» **Exercise instructions**
Repeat the records below exactly, leaving out every picture.

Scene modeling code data
_ _ _ _ _ _ _

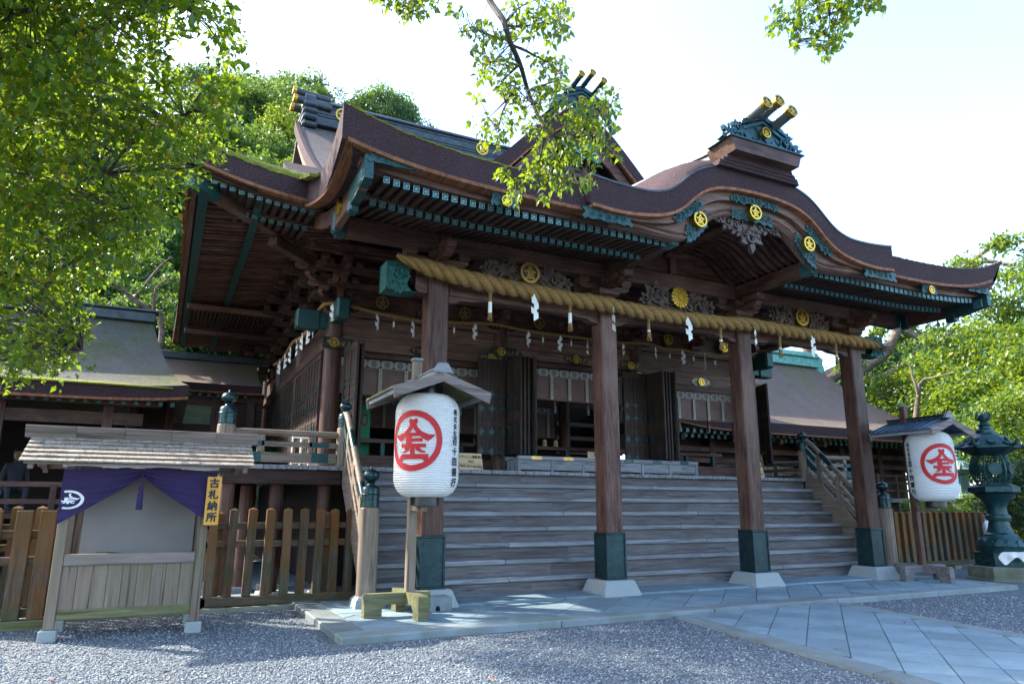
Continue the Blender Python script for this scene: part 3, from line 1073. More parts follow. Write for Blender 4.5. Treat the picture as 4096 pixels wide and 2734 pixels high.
# ---- balustrades
def newel(parent, x, y, z0, z1, r, capscale=1.0, base=False):
    m = MB()
    m.lathe([(r, 0), (r, z1 - z0 - .02), (r - .02, z1 - z0)], x, y, z0, 28)
    o = m.build("newel_post", "pale_timber_z", parent, True)
    s = capscale
    prof = [(.93, 0), (.93, .06), (1.0, .065), (1.0, .085), (.93, .09), (.92, .62), (.97, .63), (.97, .70), (.92, .71), (.92, 1.15), (1.0, 1.16), (1.02, 1.22), (.98, 1.27), (.92, 1.28),
            (.90, 1.75), (.80, 1.90), (.50, 2.02), (.38, 2.12), (.34, 2.25), (.42, 2.36), (.52, 2.40), (.40, 2.46), (.55, 2.55), (.78, 2.72), (.86, 2.95), (.84, 3.15), (.70, 3.38), (.42, 3.56), (.16, 3.64), (.13, 3.74), (.10, 3.84), (.0, 3.92)]
    c = MB()
    c.lathe([(q * r, h * r * s) for q, h in prof], x, y, z1 + .002, 28)
    c.build("newel_cap", "bronze_dark", o, True)
    if base:
        b = MB()
        b.lathe([(r * 1.95, 0), (r * 1.75, .10), (r * 1.3, .14)], x, y, z0 - .14, 4)
        b.build("foot_stone", "granite", o)
    return o


def stair_rail(parent, x):
    a, b = Vector((x, 0.33, 0.0)), Vector((x, 2.0, 0.0))
    zr = lambda y, o: 0.30 + o + (y - 0.30) * (RISE / RUN) * 0.985
    # handrail with its curled upper end
    pts = [Vector((x, y, zr(y, 0.86))) for y in (0.30, 0.8, 1.3, 1.75)] + [Vector((x, 1.90, zr(1.86, .88))), Vector((x, 2.00, zr(1.92, .88)))]
    m = MB(); m.tube(pts, .052, 12); hr = m.build("handrail", "pale_timber_y", parent, True)
    for y in (0.7, 1.5):
        c = MB(); c.tube([Vector((x, y - .13, zr(y - .13, .86))), Vector((x, y + .13, zr(y + .13, .86)))], .057, 12); c.build("rail_fitting", "bronze_dark", hr, True)
    for o_, h_ in ((0.60, .085), (0.36, .10)):
        m = MB(); m.obox((x, .30, zr(.30, o_)), (x, 2.03, zr(2.03, o_)), .075, h_); mr = m.build("rail", "pale_timber_y", parent)
        for y in (0.42, 1.88):
            c = MB(); c.obox((x, y - .12, zr(y - .12, o_)), (x, y + .12, zr(y + .12, o_)), .085, h_ + .012); c.build("rail_fitting", "bronze_green", mr)
    for y in (0.72, 1.22, 1.68):
        m = MB(); m.box(x - .04, x + .04, y - .05, y + .05, zr(y, .15), zr(y, .80)); m.build("strut", "pale_timber_z", parent)


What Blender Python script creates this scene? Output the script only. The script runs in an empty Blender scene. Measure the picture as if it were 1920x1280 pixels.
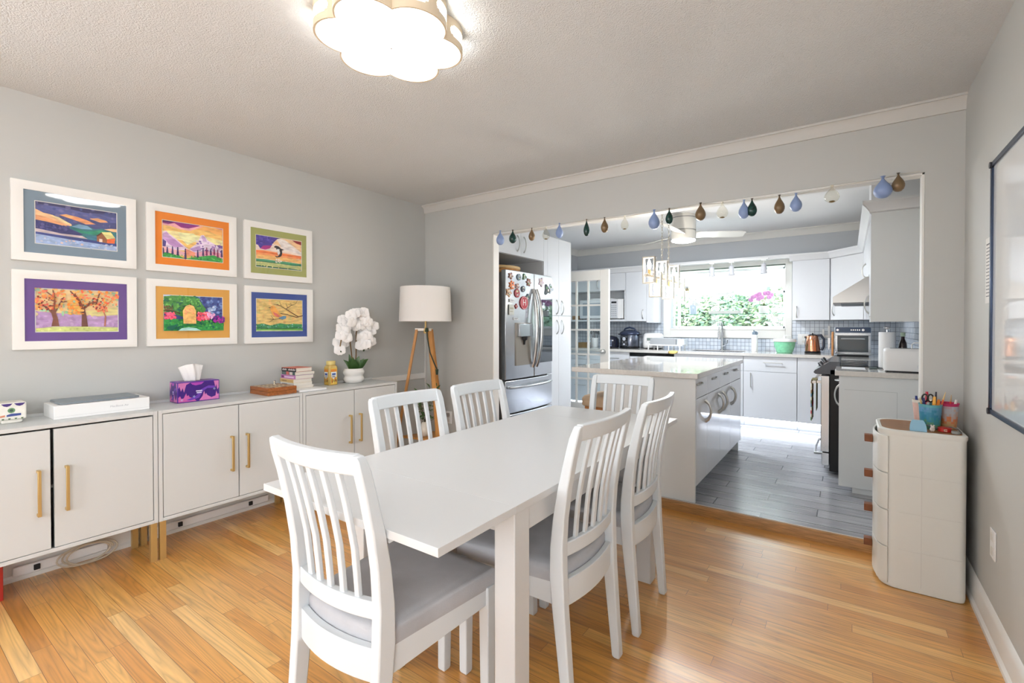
import bpy, math, random
from mathutils import Vector, Matrix
R = random.Random(7)
PI = math.pi
S = bpy.context.scene
COL = S.collection
OFF = {}

# ------------------------------------------------------------------ materials
def lin(c):
    o = []
    for v in c[:3]:
        v = v / 255.0
        o.append(v / 12.92 if v <= 0.04045 else ((v + 0.055) / 1.055) ** 2.4)
    return (o[0], o[1], o[2], 1.0)

MATS = {}
def mat(name, rgb, rough=0.5, metal=0.0, spec=0.5, bump=0.0, bscale=60.0, vary=0.0, vscale=8.0, coat=0.0,
        emit=None, estr=0.0, stretch=(1, 1, 1), aniso=0.0, bdist=0.002, trans=0.0, sss=0.0):
    if name in MATS: return MATS[name]
    m = bpy.data.materials.new(name); m.use_nodes = True
    nt = m.node_tree; b = nt.nodes['Principled BSDF']
    b.inputs['Base Color'].default_value = lin(rgb)
    b.inputs['Roughness'].default_value = rough
    b.inputs['Metallic'].default_value = metal
    b.inputs['Specular IOR Level'].default_value = spec
    b.inputs['Coat Weight'].default_value = coat
    b.inputs['Coat Roughness'].default_value = 0.03
    if trans: b.inputs['Transmission Weight'].default_value = trans
    if aniso: b.inputs['Anisotropic'].default_value = aniso
    if emit is not None:
        b.inputs['Emission Color'].default_value = lin(emit); b.inputs['Emission Strength'].default_value = estr
    tc = nt.nodes.new('ShaderNodeTexCoord'); mp = nt.nodes.new('ShaderNodeMapping')
    mp.inputs['Scale'].default_value = stretch
    nt.links.new(tc.outputs['Object'], mp.inputs['Vector'])
    n = nt.nodes.new('ShaderNodeTexNoise'); n.inputs['Scale'].default_value = vscale
    n.inputs['Detail'].default_value = 4
    nt.links.new(mp.outputs['Vector'], n.inputs['Vector'])
    if vary:
        hs = nt.nodes.new('ShaderNodeHueSaturation'); hs.inputs['Color'].default_value = lin(rgb)
        mr = nt.nodes.new('ShaderNodeMapRange')
        mr.inputs['From Min'].default_value = 0.3; mr.inputs['From Max'].default_value = 0.7
        mr.inputs['To Min'].default_value = 1 - vary; mr.inputs['To Max'].default_value = 1 + vary
        nt.links.new(n.outputs['Fac'], mr.inputs['Value'])
        nt.links.new(mr.outputs['Result'], hs.inputs['Value'])
        nt.links.new(hs.outputs['Color'], b.inputs['Base Color'])
    if bump:
        n2 = nt.nodes.new('ShaderNodeTexNoise'); n2.inputs['Scale'].default_value = bscale; n2.inputs['Detail'].default_value = 3
        nt.links.new(mp.outputs['Vector'], n2.inputs['Vector'])
        bp = nt.nodes.new('ShaderNodeBump'); bp.inputs['Strength'].default_value = bump; bp.inputs['Distance'].default_value = bdist
        nt.links.new(n2.outputs['Fac'], bp.inputs['Height']); nt.links.new(bp.outputs['Normal'], b.inputs['Normal'])
    MATS[name] = m
    return m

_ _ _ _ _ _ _

» **Answer for the task**
Continue the Blender Python script for this scene: part 3, from line 1073. More parts follow. Write for Blender 4.5. Treat the picture as 4096 pixels wide and 2734 pixels high.
# ---- balustrades
def newel(parent, x, y, z0, z1, r, capscale=1.0, base=False):
    m = MB()
    m.lathe([(r, 0), (r, z1 - z0 - .02), (r - .02, z1 - z0)], x, y, z0, 28)
    o = m.build("newel_post", "pale_timber_z", parent, True)
    s = capscale
    prof = [(.93, 0), (.93, .06), (1.0, .065), (1.0, .085), (.93, .09), (.92, .62), (.97, .63), (.97, .70), (.92, .71), (.92, 1.15), (1.0, 1.16), (1.02, 1.22), (.98, 1.27), (.92, 1.28),
            (.90, 1.75), (.80, 1.90), (.50, 2.02), (.38, 2.12), (.34, 2.25), (.42, 2.36), (.52, 2.40), (.40, 2.46), (.55, 2.55), (.78, 2.72), (.86, 2.95), (.84, 3.15), (.70, 3.38), (.42, 3.56), (.16, 3.64), (.13, 3.74), (.10, 3.84), (.0, 3.92)]
    c = MB()
    c.lathe([(q * r, h * r * s) for q, h in prof], x, y, z1 + .002, 28)
    c.build("newel_cap", "bronze_dark", o, True)
    if base:
        b = MB()
        b.lathe([(r * 1.95, 0), (r * 1.75, .10), (r * 1.3, .14)], x, y, z0 - .14, 4)
        b.build("foot_stone", "granite", o)
    return o


def stair_rail(parent, x):
    a, b = Vector((x, 0.33, 0.0)), Vector((x, 2.0, 0.0))
    zr = lambda y, o: 0.30 + o + (y - 0.30) * (RISE / RUN) * 0.985
    # handrail with its curled upper end
    pts = [Vector((x, y, zr(y, 0.86))) for y in (0.30, 0.8, 1.3, 1.75)] + [Vector((x, 1.90, zr(1.86, .88))), Vector((x, 2.00, zr(1.92, .88)))]
    m = MB(); m.tube(pts, .052, 12); hr = m.build("handrail", "pale_timber_y", parent, True)
    for y in (0.7, 1.5):
        c = MB(); c.tube([Vector((x, y - .13, zr(y - .13, .86))), Vector((x, y + .13, zr(y + .13, .86)))], .057, 12); c.build("rail_fitting", "bronze_dark", hr, True)
    for o_, h_ in ((0.60, .085), (0.36, .10)):
        m = MB(); m.obox((x, .30, zr(.30, o_)), (x, 2.03, zr(2.03, o_)), .075, h_); mr = m.build("rail", "pale_timber_y", parent)
        for y in (0.42, 1.88):
            c = MB(); c.obox((x, y - .12, zr(y - .12, o_)), (x, y + .12, zr(y + .12, o_)), .085, h_ + .012); c.build("rail_fitting", "bronze_green", mr)
    for y in (0.72, 1.22, 1.68):
        m = MB(); m.box(x - .04, x + .04, y - .05, y + .05, zr(y, .15), zr(y, .80)); m.build("strut", "pale_timber_z", parent)


What Blender Python script creates this scene? Output the script only. The script runs in an empty Blender scene. Measure the picture as if it were 1920x1280 pixels.
import bpy, math, random
from mathutils import Vector, Matrix
R = random.Random(7)
PI = math.pi
S = bpy.context.scene
COL = S.collection
OFF = {}

# ------------------------------------------------------------------ materials
def lin(c):
    o = []
    for v in c[:3]:
        v = v / 255.0
        o.append(v / 12.92 if v <= 0.04045 else ((v + 0.055) / 1.055) ** 2.4)
    return (o[0], o[1], o[2], 1.0)

MATS = {}
def mat(name, rgb, rough=0.5, metal=0.0, spec=0.5, bump=0.0, bscale=60.0, vary=0.0, vscale=8.0, coat=0.0,
        emit=None, estr=0.0, stretch=(1, 1, 1), aniso=0.0, bdist=0.002, trans=0.0, sss=0.0):
    if name in MATS: return MATS[name]
    m = bpy.data.materials.new(name); m.use_nodes = True
    nt = m.node_tree; b = nt.nodes['Principled BSDF']
    b.inputs['Base Color'].default_value = lin(rgb)
    b.inputs['Roughness'].default_value = rough
    b.inputs['Metallic'].default_value = metal
    b.inputs['Specular IOR Level'].default_value = spec
    b.inputs['Coat Weight'].default_value = coat
    b.inputs['Coat Roughness'].default_value = 0.03
    if trans: b.inputs['Transmission Weight'].default_value = trans
    if aniso: b.inputs['Anisotropic'].default_value = aniso
    if emit is not None:
        b.inputs['Emission Color'].default_value = lin(emit); b.inputs['Emission Strength'].default_value = estr
    tc = nt.nodes.new('ShaderNodeTexCoord'); mp = nt.nodes.new('ShaderNodeMapping')
    mp.inputs['Scale'].default_value = stretch
    nt.links.new(tc.outputs['Object'], mp.inputs['Vector'])
    n = nt.nodes.new('ShaderNodeTexNoise'); n.inputs['Scale'].default_value = vscale
    n.inputs['Detail'].default_value = 4
    nt.links.new(mp.outputs['Vector'], n.inputs['Vector'])
    if vary:
        hs = nt.nodes.new('ShaderNodeHueSaturation'); hs.inputs['Color'].default_value = lin(rgb)
        mr = nt.nodes.new('ShaderNodeMapRange')
        mr.inputs['From Min'].default_value = 0.3; mr.inputs['From Max'].default_value = 0.7
        mr.inputs['To Min'].default_value = 1 - vary; mr.inputs['To Max'].default_value = 1 + vary
        nt.links.new(n.outputs['Fac'], mr.inputs['Value'])
        nt.links.new(mr.outputs['Result'], hs.inputs['Value'])
        nt.links.new(hs.outputs['Color'], b.inputs['Base Color'])
    if bump:
        n2 = nt.nodes.new('ShaderNodeTexNoise'); n2.inputs['Scale'].default_value = bscale; n2.inputs['Detail'].default_value = 3
        nt.links.new(mp.outputs['Vector'], n2.inputs['Vector'])
        bp = nt.nodes.new('ShaderNodeBump'); bp.inputs['Strength'].default_value = bump; bp.inputs['Distance'].default_value = bdist
        nt.links.new(n2.outputs['Fac'], bp.inputs['Height']); nt.links.new(bp.outputs['Normal'], b.inputs['Normal'])
    MATS[name] = m
    return m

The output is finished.